Starting with the line that holds "R.uniform(.035, .065), R)", copy out each remaining line of the listing below, up to and including the last one, and include nothing else.

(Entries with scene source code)
──────
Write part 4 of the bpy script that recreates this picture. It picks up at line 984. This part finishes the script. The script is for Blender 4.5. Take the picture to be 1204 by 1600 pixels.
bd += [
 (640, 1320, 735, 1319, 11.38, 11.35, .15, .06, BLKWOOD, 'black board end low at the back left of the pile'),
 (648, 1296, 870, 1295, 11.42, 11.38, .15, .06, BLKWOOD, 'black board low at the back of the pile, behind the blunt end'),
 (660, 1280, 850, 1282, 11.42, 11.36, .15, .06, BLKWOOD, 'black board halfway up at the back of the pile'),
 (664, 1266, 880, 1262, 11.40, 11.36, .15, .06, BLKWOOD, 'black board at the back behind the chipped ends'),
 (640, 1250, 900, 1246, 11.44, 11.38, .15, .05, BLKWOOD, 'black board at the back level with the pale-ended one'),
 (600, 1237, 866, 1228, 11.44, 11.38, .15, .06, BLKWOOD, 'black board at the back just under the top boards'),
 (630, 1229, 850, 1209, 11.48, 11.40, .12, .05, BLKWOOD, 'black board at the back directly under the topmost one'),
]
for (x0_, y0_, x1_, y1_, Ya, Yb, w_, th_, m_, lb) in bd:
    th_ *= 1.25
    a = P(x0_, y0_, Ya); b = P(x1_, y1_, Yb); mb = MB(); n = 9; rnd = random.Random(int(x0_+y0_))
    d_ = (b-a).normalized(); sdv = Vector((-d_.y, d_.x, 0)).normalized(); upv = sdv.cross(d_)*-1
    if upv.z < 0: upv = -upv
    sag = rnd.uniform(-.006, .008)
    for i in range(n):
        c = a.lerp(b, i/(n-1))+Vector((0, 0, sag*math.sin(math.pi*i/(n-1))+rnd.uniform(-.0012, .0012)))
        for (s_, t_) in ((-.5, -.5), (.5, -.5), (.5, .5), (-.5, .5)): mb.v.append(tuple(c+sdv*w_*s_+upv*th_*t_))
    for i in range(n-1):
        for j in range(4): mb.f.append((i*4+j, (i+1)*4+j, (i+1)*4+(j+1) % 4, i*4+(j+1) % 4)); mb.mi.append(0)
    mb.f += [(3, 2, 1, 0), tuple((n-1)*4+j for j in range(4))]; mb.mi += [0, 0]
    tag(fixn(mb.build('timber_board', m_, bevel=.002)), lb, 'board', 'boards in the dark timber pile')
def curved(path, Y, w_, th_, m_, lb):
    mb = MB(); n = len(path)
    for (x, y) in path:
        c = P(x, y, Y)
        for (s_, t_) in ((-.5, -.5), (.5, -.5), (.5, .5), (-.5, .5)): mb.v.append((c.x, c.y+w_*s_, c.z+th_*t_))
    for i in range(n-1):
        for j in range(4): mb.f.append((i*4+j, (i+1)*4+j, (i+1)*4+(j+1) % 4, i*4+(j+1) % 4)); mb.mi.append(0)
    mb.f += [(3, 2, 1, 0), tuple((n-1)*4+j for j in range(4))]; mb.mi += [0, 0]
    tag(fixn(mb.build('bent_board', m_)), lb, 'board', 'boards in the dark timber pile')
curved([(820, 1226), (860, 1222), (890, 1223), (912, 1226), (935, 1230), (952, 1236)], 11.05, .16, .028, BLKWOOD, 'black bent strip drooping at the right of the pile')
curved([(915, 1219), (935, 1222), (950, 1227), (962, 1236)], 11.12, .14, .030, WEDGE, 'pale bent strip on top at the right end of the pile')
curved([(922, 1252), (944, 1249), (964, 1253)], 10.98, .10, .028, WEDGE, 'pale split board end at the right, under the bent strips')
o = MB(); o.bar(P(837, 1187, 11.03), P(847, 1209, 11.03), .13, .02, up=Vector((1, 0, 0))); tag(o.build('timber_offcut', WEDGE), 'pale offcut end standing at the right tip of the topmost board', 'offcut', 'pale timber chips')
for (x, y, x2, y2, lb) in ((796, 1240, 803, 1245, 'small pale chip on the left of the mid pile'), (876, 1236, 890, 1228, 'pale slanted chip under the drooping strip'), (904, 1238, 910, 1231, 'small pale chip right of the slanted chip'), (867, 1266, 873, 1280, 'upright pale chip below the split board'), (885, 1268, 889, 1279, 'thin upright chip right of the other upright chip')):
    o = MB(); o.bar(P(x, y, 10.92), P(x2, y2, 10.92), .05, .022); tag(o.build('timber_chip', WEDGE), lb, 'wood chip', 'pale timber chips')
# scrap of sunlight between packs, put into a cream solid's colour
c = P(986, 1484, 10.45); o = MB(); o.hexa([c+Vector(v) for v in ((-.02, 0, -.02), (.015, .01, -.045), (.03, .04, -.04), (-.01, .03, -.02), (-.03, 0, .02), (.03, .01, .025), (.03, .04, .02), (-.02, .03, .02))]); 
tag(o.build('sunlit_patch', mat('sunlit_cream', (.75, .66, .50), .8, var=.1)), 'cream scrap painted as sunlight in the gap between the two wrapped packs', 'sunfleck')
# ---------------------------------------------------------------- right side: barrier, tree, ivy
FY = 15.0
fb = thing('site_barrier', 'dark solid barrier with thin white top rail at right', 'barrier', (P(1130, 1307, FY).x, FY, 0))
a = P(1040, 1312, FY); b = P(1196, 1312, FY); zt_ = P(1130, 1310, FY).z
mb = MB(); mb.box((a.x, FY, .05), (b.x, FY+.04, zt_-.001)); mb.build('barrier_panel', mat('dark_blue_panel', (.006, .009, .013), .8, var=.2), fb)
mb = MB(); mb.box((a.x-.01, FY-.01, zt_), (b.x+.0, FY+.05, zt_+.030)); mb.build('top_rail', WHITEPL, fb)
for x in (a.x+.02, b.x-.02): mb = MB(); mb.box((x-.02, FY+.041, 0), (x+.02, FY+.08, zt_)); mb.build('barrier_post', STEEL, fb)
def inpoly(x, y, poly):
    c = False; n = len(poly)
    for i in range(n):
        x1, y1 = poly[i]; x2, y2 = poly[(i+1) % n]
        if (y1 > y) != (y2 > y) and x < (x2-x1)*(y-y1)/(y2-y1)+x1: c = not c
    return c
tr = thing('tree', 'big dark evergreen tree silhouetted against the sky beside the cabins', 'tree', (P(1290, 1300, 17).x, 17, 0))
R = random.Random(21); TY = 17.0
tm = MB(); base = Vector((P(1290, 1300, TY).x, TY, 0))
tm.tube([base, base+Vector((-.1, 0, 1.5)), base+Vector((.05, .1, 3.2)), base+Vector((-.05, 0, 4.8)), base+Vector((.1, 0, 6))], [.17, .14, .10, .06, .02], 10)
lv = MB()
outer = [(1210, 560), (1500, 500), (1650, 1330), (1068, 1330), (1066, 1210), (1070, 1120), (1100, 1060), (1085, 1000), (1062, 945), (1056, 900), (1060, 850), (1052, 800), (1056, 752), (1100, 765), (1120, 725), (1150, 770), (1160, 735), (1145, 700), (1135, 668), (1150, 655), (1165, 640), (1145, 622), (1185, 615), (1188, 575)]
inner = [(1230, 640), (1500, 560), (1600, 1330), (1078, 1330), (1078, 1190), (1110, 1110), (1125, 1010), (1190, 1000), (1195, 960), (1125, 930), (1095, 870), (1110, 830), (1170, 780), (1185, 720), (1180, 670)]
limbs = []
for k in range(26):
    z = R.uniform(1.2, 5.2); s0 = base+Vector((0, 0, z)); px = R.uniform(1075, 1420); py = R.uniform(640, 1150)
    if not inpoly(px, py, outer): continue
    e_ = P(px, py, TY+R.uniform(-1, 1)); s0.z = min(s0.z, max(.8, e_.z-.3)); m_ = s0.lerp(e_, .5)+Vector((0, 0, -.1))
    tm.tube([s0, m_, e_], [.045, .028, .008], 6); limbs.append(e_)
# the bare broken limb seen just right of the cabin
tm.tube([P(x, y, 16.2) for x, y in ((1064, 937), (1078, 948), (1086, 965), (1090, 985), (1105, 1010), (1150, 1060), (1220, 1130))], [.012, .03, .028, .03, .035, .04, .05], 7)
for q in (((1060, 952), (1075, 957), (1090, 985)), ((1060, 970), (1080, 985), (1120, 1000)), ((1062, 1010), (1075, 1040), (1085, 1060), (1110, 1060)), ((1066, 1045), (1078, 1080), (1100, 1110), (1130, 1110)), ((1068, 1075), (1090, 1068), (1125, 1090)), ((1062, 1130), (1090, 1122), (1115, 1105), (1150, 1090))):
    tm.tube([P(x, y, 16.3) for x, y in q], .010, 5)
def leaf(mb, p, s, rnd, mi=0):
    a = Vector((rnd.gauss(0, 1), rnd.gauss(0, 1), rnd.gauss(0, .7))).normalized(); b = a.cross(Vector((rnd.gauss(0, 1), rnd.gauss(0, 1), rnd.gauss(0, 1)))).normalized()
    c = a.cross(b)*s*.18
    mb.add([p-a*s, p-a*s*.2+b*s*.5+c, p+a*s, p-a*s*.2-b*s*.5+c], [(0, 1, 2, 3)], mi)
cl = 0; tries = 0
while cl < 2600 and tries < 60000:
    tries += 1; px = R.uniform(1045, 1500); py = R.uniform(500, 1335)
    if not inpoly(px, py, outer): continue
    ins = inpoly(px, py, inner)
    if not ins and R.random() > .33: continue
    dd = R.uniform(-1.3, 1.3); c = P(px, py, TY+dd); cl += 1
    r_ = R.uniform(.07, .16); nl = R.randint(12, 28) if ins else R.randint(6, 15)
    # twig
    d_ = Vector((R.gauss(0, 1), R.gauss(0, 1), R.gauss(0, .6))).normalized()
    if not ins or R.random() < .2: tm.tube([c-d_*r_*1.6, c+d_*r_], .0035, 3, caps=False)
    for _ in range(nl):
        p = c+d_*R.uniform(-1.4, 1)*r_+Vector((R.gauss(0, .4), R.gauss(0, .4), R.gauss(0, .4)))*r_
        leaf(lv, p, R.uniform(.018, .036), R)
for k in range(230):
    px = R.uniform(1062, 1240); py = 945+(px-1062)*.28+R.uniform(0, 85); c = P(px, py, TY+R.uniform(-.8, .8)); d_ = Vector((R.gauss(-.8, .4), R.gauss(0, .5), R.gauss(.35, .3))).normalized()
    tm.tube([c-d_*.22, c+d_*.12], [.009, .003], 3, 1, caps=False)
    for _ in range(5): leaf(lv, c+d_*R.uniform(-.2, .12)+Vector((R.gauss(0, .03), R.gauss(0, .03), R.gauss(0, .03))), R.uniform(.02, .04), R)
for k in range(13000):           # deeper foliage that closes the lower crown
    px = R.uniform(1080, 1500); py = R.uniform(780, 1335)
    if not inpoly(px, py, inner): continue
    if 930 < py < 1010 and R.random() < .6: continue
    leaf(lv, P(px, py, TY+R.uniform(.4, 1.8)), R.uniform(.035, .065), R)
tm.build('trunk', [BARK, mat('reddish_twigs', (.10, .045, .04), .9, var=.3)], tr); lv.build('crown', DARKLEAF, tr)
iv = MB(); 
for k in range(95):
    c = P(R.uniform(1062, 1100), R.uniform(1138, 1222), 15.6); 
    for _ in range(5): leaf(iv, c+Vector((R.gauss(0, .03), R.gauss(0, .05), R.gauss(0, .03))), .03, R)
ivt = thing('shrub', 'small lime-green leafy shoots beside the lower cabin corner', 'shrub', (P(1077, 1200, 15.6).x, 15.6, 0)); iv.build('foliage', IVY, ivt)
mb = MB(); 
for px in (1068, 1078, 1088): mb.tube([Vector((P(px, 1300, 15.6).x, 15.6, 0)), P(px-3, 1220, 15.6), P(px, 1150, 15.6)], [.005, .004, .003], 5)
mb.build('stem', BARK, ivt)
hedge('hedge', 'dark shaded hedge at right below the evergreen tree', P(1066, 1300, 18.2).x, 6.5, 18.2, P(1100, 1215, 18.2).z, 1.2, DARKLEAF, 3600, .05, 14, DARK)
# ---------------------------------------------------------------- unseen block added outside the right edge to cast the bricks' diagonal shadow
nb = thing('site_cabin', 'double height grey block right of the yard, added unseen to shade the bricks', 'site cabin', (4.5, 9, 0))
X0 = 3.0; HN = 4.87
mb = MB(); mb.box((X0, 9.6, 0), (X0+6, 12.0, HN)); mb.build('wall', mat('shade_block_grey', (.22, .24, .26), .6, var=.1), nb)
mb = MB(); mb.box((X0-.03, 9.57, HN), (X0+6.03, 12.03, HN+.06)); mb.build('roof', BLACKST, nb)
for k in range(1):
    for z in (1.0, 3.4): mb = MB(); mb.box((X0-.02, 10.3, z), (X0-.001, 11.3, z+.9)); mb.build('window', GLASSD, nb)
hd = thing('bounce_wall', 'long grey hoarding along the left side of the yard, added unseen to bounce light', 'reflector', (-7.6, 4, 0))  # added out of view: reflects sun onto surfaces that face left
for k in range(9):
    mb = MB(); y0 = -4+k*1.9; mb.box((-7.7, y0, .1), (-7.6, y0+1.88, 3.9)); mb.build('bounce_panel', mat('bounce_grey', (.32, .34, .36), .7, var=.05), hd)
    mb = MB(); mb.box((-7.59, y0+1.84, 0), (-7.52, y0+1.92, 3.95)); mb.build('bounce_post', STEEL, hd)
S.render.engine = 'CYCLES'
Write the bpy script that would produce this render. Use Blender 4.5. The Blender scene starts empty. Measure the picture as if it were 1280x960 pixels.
──────
## Written response
    leaf(lv, P(px, py, TY+R.uniform(.4, 1.8)), R.uniform(.035, .065), R)
tm.build('trunk', [BARK, mat('reddish_twigs', (.10, .045, .04), .9, var=.3)], tr); lv.build('crown', DARKLEAF, tr)
iv = MB(); 
for k in range(95):
    c = P(R.uniform(1062, 1100), R.uniform(1138, 1222), 15.6); 
    for _ in range(5): leaf(iv, c+Vector((R.gauss(0, .03), R.gauss(0, .05), R.gauss(0, .03))), .03, R)
ivt = thing('shrub', 'small lime-green leafy shoots beside the lower cabin corner', 'shrub', (P(1077, 1200, 15.6).x, 15.6, 0)); iv.build('foliage', IVY, ivt)
mb = MB(); 
for px in (1068, 1078, 1088): mb.tube([Vector((P(px, 1300, 15.6).x, 15.6, 0)), P(px-3, 1220, 15.6), P(px, 1150, 15.6)], [.005, .004, .003], 5)
mb.build('stem', BARK, ivt)
hedge('hedge', 'dark shaded hedge at right below the evergreen tree', P(1066, 1300, 18.2).x, 6.5, 18.2, P(1100, 1215, 18.2).z, 1.2, DARKLEAF, 3600, .05, 14, DARK)
# ---------------------------------------------------------------- unseen block added outside the right edge to cast the bricks' diagonal shadow
nb = thing('site_cabin', 'double height grey block right of the yard, added unseen to shade the bricks', 'site cabin', (4.5, 9, 0))
X0 = 3.0; HN = 4.87
mb = MB(); mb.box((X0, 9.6, 0), (X0+6, 12.0, HN)); mb.build('wall', mat('shade_block_grey', (.22, .24, .26), .6, var=.1), nb)
mb = MB(); mb.box((X0-.03, 9.57, HN), (X0+6.03, 12.03, HN+.06)); mb.build('roof', BLACKST, nb)
for k in range(1):
    for z in (1.0, 3.4): mb = MB(); mb.box((X0-.02, 10.3, z), (X0-.001, 11.3, z+.9)); mb.build('window', GLASSD, nb)
hd = thing('bounce_wall', 'long grey hoarding along the left side of the yard, added unseen to bounce light', 'reflector', (-7.6, 4, 0))  # added out of view: reflects sun onto surfaces that face left
for k in range(9):
    mb = MB(); y0 = -4+k*1.9; mb.box((-7.7, y0, .1), (-7.6, y0+1.88, 3.9)); mb.build('bounce_panel', mat('bounce_grey', (.32, .34, .36), .7, var=.05), hd)
    mb = MB(); mb.box((-7.59, y0+1.84, 0), (-7.52, y0+1.92, 3.95)); mb.build('bounce_post', STEEL, hd)
S.render.engine = 'CYCLES'
Write the bpy script that would produce this render. Use Blender 4.5. The Blender scene starts empty. Measure the picture as if it were 1280x960 pixels.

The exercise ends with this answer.